At the other end of the political spectrum Tory Treasury Minister David Gauke, interviewed on Radio 4's Today programme, found it impossible to condemn the Starbucks coffee chain for the astonishing fact that over ten years or so they have paid hardly any profits tax in the UK.

So the poor get hammered with no champion to stick up  for them, and the rich get  velvet glove treatment


Surely the time will come, if it is not already here, when the bottom 20% of our society,  the "underclass" (I dislike the term but can't think of another), will conclude that this "democracy" does not work for "us."

It's a long time since I studied  Pareto's Theory of Elites, but I remember being taught that society is in the shape of a large triangle with an elite at the top, who form  a smaller triangle which makes the rules.  If this little triangle is separated from the rest by an impenetrable barriers, the able and ambitious people in the lower part rise to the barrier but can't get though it , and they become rebellious  unstable as their ambitions are frustrated.  Historically the UK had  a "trapdoor" through which these able people could pass into the ruling group (Wolsey was the son of a butcher, Thomas Cromwell was a blacksmith's boy), so the British system survived. The French had no such trapdoor, so they had a revolution.

Perhaps the trapdoor into the elite still exists: after all Eric Pickles sits in the Cabinet among the Old Etonians.  And it would be wrong to claim that , like Tawney's famous "tadpoles of character and capacity" (see p142, Equality, Allen and Unwin, 1931), the more enterprising of the underclass cannot escape their  situation and rise to be the equivalent of frogs. Yet if the overwhelming majority feel trapped, despised and not only excluded from what is normal in our society, but actually forced to take the punishment  for its failings, then surely instability is on its way.
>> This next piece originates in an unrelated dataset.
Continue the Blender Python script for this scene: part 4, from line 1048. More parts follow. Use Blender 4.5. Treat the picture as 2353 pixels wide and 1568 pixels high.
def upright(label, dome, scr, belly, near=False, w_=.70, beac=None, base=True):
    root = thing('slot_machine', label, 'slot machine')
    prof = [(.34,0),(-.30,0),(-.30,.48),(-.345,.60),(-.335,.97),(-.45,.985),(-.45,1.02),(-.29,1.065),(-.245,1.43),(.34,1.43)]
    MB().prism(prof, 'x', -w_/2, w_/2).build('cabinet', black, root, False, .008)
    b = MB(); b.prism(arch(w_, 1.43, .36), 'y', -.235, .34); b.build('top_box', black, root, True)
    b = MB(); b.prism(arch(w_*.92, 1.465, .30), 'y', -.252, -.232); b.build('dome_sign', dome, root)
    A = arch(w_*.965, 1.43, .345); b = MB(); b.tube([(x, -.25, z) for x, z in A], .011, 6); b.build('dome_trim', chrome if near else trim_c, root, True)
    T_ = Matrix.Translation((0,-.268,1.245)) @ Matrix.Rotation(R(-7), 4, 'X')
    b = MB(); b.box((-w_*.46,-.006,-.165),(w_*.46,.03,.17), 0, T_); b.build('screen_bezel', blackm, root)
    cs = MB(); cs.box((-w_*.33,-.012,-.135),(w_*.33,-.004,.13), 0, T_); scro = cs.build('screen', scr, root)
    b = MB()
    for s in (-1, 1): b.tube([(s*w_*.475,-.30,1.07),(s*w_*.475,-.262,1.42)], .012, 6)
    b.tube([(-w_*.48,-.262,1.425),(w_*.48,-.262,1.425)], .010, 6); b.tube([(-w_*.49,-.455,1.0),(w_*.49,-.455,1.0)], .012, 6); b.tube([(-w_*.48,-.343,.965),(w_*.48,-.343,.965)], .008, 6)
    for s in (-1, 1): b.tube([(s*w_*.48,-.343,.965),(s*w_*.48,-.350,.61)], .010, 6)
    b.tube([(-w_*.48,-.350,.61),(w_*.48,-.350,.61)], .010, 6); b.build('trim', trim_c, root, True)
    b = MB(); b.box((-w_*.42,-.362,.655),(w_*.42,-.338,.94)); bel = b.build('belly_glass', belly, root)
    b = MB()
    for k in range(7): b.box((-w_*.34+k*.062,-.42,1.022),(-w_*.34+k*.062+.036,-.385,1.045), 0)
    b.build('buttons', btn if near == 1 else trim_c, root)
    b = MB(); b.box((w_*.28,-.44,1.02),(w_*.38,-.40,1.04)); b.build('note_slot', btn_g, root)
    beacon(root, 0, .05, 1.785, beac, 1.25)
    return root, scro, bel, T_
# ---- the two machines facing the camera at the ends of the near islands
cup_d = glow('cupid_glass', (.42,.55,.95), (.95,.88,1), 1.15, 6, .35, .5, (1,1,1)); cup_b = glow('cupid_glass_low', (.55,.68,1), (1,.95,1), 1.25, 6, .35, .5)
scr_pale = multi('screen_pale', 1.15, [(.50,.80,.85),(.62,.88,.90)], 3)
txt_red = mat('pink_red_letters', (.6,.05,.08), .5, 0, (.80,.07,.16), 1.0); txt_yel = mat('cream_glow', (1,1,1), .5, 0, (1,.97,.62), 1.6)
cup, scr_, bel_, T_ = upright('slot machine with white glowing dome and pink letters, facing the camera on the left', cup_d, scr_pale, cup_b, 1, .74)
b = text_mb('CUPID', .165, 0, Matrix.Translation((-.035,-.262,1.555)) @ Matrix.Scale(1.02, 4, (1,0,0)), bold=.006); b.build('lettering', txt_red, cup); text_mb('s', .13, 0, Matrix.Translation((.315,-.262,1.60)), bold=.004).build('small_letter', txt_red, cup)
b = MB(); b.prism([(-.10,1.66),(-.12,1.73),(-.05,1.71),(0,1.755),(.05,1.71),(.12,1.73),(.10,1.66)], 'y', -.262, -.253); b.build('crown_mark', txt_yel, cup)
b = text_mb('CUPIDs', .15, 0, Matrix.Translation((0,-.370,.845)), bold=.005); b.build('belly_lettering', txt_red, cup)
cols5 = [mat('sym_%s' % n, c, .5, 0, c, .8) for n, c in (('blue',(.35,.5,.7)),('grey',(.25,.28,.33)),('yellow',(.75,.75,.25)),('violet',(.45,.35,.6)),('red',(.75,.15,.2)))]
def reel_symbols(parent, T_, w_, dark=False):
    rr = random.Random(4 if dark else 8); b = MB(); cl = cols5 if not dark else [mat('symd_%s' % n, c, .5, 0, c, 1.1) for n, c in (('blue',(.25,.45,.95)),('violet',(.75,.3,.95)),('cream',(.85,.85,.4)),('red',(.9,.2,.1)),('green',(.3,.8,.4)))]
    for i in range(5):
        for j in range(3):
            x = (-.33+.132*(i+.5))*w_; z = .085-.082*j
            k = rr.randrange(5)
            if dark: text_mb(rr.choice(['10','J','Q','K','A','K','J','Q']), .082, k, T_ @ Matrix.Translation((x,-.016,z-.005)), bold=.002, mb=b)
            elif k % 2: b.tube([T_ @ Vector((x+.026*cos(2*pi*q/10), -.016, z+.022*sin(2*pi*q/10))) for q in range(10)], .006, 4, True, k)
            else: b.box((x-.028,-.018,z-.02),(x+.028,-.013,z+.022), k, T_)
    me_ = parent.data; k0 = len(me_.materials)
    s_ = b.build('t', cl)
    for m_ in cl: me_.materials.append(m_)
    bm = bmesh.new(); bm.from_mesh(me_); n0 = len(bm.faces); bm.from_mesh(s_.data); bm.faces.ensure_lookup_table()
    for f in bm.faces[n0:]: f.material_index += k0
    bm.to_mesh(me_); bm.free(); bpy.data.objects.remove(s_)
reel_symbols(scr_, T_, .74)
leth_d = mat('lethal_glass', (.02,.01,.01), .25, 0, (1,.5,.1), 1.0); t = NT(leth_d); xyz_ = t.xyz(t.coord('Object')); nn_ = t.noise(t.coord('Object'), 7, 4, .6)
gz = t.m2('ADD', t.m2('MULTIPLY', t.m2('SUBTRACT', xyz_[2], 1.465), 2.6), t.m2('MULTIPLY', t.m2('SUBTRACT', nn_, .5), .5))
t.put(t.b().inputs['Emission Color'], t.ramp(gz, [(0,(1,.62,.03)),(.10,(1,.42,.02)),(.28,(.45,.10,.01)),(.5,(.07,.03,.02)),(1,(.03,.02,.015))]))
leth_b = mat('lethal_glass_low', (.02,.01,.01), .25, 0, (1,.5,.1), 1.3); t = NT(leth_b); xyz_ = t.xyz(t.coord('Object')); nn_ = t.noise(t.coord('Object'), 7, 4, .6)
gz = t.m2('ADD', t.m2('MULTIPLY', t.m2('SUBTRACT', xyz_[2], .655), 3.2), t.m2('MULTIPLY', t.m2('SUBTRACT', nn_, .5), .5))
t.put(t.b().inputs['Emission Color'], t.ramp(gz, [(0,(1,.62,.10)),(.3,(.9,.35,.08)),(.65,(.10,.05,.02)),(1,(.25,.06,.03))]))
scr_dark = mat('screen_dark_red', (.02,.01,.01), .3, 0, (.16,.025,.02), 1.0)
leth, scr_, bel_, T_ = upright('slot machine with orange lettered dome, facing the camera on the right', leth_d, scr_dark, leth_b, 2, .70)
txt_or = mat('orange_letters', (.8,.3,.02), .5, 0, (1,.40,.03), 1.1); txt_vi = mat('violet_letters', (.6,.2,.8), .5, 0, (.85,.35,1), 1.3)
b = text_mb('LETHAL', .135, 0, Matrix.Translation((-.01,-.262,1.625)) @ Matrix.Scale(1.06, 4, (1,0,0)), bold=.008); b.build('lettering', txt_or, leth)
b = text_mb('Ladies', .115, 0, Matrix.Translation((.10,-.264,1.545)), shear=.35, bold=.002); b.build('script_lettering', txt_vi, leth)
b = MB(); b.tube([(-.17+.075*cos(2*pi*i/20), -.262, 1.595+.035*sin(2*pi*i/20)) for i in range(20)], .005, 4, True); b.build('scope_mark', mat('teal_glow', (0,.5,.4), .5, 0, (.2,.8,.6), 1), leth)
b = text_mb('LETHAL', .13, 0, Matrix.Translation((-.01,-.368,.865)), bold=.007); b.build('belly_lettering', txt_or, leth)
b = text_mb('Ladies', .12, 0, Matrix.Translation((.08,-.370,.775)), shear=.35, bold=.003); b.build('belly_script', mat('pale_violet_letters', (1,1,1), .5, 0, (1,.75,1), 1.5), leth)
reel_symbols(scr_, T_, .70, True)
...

In the leaders' debates before our 2010 general election Nick Clegg warned  of riots if the inequality  and unfairness in our society persisted.  The low turnout in recent elections demonstrates that confidence in the democratic system is rapidly fading.   Political leaders in every party  need to take a long hard look at the society they are helping to create before the people at the bottom take some version of "justice" into their own hands.

1 comment:

  1. But surely Peter in the BIG society 'we are all in it together'?